Jakarta, Gatra.com – Kejaksaan Agung (Kejagung) memeriksa Panitera Pengganti Pengadilan Negeri Jakarta Selatan (PN Jaksel), MH, dalam kasus dugaan korupsi penerbitan dokumen perizinan pertambangan PT Sendawar Jaya.
“Saksi yang diperiksa yaitu MH selaku Panitera Pengganti Pengadilan Negeri Jakarta Selatan,” kata Ketut Sumedana, Kepala Pusat Penerangan Hukum (Kapuspenkum) Kejagung di Jakarta, Selasa (29/8).
Tim Penyidin Pidana Khusus (Pidsus) Kejagung memeriksa MH sebagai saksi untuk tersangka Imail Thomas (IT), anggota Komisi I DPR dari Fraksi PDI-Perjuangan dan bupati Kutai Barat periode 2006–2016.
“Pemeriksaan saksi dilakukan untuk memperkuat pembuktian dan melengkapi pemberkasan dalam perkara dimaksud,” katanya.
Sebelumnya, Kejagung menetapkan Ismail Thomas sebagai tersangka dalam kasus tersebut. Kejagung menahan dia selama 20 hari ke depan terhitung tanggal 15 Agustus sampai dengan 3 September 2023.
Tim Penyidik Pidana Khusus (Pidsus) Kejagung menahan Ismail Thomas di Rumah Tahanan (Rutan) Negara Salemba Cabang Kejagung untuk mempercepat proses penyidikan kasus yang membelitnya.
“Berdasarkan Surat Perintah Penahanan Nomor: Prin-27/F.2/Fd.2/08/2023, tersangka IT dilakukan penahanan,” ujarnya.
Tim Pidsus Kejagung menetapkan Ismail Thomas sebagai tersangka setelah mengantongi dua bukti permulaan yang cukup atas peran yang bersangkutan dalam penerbitan dokumen perizinan pertambangan perusahaan tersebut.
Adapun peran tersangka Ismail Thomas dalam perkara ini, yaitu secara bersama-sama membuat dokumen palsu terkait perizinan pertambangan untuk mengambil alih usaha pertambangan.
“Mempergunakan dokumen sebagai bukti administrasi seolah-olah PT Sendawar Jaya adalah perusahaan yang memiliki izin secara sah,” ujarnya.
Kejagung menyangka Ismail Thomas melanggar Pasal 9 Undang-Undang (UU) RI Nomor 20 Tahun 2001 tentang Perubahan Atas UU RI Nomor 31 Tahun 1999 tentang Pemberantasan Tindak Pidana Korupsi juncto Pasal 55 Ayat (1) ke-1 KUHP.
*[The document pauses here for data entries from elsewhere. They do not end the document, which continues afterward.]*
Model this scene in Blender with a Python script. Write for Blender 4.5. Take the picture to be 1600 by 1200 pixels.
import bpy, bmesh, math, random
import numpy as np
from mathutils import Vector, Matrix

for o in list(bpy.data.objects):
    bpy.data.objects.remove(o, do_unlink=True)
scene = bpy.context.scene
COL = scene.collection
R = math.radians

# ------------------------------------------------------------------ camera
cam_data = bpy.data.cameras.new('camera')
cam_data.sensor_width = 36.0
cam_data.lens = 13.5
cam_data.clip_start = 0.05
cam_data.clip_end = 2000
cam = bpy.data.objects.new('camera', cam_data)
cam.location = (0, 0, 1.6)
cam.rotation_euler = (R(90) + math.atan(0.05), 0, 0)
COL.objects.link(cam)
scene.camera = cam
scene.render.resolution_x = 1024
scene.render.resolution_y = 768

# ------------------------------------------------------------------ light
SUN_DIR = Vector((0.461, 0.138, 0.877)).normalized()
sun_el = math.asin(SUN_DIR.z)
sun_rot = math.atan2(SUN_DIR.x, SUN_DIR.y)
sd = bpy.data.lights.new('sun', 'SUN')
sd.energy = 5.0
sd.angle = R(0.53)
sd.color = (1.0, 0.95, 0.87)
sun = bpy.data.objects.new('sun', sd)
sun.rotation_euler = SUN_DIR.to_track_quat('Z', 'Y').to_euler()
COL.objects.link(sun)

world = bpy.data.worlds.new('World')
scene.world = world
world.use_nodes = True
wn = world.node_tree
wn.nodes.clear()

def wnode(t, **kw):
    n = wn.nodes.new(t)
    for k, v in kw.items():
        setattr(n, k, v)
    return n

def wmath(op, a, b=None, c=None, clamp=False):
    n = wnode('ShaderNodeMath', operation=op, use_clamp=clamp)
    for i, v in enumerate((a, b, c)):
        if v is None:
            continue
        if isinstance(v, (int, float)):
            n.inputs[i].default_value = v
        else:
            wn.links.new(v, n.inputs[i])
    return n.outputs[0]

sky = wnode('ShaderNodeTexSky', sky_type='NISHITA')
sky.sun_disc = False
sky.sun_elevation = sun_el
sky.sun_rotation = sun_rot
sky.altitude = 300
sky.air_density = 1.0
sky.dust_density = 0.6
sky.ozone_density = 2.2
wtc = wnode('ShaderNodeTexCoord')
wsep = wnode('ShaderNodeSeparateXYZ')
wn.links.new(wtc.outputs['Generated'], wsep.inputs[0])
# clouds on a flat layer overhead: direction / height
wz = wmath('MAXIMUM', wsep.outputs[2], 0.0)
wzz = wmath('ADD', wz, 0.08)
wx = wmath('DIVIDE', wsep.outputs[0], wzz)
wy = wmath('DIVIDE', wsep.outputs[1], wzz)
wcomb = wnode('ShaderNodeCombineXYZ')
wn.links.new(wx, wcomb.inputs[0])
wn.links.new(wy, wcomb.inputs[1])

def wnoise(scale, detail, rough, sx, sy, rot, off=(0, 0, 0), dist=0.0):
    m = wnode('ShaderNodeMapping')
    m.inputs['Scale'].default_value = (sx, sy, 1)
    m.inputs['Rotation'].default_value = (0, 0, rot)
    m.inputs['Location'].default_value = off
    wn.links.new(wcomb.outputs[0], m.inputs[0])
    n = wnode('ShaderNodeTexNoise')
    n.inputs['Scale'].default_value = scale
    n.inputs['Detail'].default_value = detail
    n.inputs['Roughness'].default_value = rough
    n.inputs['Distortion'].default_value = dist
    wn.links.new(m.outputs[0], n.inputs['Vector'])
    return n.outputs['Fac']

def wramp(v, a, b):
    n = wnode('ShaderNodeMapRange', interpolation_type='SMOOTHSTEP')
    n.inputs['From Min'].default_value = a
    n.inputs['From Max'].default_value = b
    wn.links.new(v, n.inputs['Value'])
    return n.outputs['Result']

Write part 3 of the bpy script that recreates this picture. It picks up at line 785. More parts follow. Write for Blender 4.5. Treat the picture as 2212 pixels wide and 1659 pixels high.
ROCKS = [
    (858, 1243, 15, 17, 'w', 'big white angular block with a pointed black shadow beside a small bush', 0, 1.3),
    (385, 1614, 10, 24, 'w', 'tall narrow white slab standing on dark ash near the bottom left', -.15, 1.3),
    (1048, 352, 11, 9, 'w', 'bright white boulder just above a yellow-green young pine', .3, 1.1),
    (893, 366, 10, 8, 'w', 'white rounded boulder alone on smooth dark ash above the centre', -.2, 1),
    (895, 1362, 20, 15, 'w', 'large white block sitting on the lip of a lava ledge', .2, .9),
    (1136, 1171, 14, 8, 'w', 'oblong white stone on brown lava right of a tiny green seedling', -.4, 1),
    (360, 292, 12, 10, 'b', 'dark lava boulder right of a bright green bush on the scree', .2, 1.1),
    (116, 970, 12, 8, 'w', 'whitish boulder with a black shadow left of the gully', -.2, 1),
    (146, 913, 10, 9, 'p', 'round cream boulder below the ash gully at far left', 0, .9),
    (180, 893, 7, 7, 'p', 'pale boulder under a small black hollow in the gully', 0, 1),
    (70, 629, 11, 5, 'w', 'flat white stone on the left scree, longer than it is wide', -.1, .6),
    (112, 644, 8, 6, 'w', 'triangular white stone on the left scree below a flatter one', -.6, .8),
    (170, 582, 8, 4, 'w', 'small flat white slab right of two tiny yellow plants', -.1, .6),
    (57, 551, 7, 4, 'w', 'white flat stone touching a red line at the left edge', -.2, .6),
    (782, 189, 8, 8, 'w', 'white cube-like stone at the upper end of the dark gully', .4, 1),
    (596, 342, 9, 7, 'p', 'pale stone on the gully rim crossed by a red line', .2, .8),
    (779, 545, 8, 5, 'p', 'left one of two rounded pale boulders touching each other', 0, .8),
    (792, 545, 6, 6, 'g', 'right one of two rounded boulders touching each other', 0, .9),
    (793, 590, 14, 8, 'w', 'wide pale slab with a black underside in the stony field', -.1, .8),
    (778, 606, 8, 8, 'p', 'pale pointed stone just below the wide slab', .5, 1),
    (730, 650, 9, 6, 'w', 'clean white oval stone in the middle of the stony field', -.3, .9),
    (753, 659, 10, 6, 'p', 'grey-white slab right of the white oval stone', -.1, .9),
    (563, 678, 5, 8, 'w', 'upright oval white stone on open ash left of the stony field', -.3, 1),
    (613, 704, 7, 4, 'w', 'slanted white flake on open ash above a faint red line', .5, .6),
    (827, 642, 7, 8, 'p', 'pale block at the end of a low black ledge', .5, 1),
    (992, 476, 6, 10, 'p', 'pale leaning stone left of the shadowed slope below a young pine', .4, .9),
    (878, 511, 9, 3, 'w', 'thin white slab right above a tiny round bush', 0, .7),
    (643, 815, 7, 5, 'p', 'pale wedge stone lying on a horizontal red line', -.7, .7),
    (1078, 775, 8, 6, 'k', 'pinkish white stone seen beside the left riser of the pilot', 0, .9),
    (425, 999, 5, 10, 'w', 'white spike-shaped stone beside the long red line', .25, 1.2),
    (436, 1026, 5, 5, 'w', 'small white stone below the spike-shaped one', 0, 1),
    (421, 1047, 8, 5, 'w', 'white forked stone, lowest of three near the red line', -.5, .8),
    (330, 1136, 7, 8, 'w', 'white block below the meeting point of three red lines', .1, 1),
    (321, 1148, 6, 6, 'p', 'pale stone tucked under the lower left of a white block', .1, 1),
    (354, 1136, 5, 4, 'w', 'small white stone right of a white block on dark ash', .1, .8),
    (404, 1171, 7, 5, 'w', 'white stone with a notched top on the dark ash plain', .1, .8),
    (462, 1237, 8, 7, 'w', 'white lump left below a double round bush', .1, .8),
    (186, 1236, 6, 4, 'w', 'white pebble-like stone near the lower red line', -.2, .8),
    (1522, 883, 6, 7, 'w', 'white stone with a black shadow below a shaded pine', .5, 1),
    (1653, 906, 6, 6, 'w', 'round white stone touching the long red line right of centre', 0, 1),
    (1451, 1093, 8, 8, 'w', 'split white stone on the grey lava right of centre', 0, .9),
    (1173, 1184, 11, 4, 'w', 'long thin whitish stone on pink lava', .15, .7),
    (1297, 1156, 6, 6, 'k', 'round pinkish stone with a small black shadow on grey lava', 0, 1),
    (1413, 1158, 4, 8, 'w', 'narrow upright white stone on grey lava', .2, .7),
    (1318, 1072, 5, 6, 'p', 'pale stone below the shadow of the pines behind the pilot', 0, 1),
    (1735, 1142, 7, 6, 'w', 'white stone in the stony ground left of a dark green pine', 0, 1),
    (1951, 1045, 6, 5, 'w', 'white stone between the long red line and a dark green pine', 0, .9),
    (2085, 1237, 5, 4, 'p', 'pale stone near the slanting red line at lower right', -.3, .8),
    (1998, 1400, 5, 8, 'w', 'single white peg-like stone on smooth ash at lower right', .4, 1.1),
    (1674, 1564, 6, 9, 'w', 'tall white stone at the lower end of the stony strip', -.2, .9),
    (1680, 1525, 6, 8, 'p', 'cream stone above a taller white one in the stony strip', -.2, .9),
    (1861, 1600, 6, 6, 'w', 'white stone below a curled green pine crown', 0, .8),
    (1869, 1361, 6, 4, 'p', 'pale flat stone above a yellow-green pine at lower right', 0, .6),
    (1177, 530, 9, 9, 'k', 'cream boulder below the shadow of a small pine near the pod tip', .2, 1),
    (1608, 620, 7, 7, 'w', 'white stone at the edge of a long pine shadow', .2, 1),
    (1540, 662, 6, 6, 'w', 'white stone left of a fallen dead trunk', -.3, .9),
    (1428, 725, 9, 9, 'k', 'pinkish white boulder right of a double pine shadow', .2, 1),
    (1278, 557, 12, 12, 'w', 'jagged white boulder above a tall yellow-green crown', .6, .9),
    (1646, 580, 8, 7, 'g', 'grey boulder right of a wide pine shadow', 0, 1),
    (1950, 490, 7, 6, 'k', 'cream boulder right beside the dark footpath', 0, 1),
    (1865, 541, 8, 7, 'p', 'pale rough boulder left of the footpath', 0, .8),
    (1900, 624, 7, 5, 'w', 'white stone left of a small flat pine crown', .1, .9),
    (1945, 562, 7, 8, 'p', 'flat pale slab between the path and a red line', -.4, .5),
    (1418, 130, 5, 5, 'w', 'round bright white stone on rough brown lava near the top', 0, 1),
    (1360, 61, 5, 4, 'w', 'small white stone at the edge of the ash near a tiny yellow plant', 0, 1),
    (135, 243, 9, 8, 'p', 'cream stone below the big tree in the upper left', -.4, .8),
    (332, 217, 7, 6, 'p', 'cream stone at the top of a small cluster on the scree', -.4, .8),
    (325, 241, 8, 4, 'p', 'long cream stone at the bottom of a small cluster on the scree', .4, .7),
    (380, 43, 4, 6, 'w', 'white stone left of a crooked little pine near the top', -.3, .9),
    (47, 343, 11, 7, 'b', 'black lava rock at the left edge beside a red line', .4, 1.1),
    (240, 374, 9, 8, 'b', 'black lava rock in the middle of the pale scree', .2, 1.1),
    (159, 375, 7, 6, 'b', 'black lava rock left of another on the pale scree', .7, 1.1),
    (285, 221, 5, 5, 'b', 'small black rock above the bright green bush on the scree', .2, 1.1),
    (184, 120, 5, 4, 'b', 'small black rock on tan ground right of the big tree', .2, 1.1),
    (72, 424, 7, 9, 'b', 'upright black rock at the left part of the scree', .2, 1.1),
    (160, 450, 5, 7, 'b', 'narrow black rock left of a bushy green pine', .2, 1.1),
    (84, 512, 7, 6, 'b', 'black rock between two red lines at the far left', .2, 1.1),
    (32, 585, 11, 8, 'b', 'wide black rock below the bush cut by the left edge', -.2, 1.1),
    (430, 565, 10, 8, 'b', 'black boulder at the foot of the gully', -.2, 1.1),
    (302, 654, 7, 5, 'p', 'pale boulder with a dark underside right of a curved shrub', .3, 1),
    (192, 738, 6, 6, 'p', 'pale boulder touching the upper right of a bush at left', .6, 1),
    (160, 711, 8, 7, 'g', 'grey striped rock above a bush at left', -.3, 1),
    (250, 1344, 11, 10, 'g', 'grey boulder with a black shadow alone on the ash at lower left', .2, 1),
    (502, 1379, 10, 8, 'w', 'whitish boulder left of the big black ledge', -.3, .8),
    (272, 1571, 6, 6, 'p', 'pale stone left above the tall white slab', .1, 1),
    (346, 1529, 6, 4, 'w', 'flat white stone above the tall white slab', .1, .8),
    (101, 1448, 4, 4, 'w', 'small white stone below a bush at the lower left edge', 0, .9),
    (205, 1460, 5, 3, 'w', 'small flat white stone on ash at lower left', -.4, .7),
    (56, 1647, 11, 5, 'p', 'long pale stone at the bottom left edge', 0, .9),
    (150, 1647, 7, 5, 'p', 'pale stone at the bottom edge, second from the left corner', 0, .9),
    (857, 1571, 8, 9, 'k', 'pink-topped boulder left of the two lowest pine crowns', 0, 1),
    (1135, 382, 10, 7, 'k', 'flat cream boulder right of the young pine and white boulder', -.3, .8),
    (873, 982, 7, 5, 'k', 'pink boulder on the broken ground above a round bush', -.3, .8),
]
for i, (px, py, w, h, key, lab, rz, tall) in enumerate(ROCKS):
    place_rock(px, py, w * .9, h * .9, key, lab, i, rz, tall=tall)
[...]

Pasal tersebut yakni “Dipidana dengan pidana penjara paling singkat 1 (satu) tahun dan paling lama 5 (lima) tahun dan pidana denda paling sedikit Rp50.000.000 (lima puluh juta rupiah) dan paling banyak Rp250.000.000 (dua ratus lima puluh juta rupiah) pegawai negeri atau orang selain pegawai negeri yang diberi tugas menjalankan suatu jabatan umum secara terus menerus atau untuk sementara waktu, dengan sengaja memalsu buku-buku atau daftar-daftar yang khusus untuk pemeriksaan administrasi.”